Karl J. Krapek, Lead Independent Director, Prudential Financial, Inc.

Transcript

March 24, 2015

I am Karl Krapek, lead independent director on Prudential Financial’s board. The entire Prudential board takes its role as stewards of the company very seriously. Our oversight of capital deployment, talent management, and monitoring risks and controls are some of the critical elements of the Board’s duties. The Board’s objectives are to achieve sustainable operating and financial performance with integrity to deliver long-term value for our shareholders.

I want to take this opportunity to share with you information about several aspects of our Board, specifically:

 

  1. our board’s structure

 

  2. my role as lead independent director and,

 

  3. the board’s view regarding board governance

Prudential’s board leadership structure consists of a Lead Independent Director, a Chairman, who is also the company’s CEO, strong committee chairs, and knowledgeable and insightful committee members.

Our non-executive board members, of which there are ten, are independent –we are not Prudential employees and we have minimal or no business dealings with the company to avoid potential conflicts of interests.

This is important to our shareholders - both the Board and Prudential’s senior management believe that strong, independent Board leadership is a critical aspect of effective corporate governance.


Lead Independent Director Role

As the Lead Independent Director, I work with the other independent directors to oversee management.

To that end, the other independent directors and I generally meet in executive sessions before and after each regularly scheduled Board meeting. In addition, I serve as a liaison between the Chairman and the independent directors.

When I believe it is appropriate, I am authorized to retain outside advisors and consultants to report directly to the Board of Directors on issues important to the board.

Board Governance

I would also like to share the Board’s view regarding board governance and why we believe that our philosophy and practices serve the interests of our stakeholders.

First, let me address our board’s composition and succession planning or board refreshment.

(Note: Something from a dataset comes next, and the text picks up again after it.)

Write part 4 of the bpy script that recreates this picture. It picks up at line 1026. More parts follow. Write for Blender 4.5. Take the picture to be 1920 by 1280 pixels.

Our company’s business is international and multi cultural. Diversity is a cornerstone value and priority for the Board. Having a diverse Board is of critical importance to provide effective corporate governance.

We maintain a long-term approach to board refreshment, with an established age limit for all Board members. When seeking new Board members, our Governance Committee places a priority on diverse individuals with demonstrated ability to identify trends that will impact Prudential’s competitive standing and long-term business opportunities.


Board Effectiveness

The Board recognizes that constructive board evaluation is an essential component of good governance.

Our Corporate Governance and Business Ethics Committee reviews each individual director on a variety of factors, including attendance, participation in the work of the board and overall contribution to the board.

In order to add greater rigor to the process, the Committee works with an experienced third-party consultant to complement internal efforts by introducing an objective perspective and by contributing specialized skills and knowledge of best practices.

I hope this short video gives you a good perspective on our board’s priorities and how we operate. I know I speak for Prudential’s entire board when I say that we look forward to working on your behalf to achieve long-term performance and value at Prudential. Thank you for your past support of our leadership.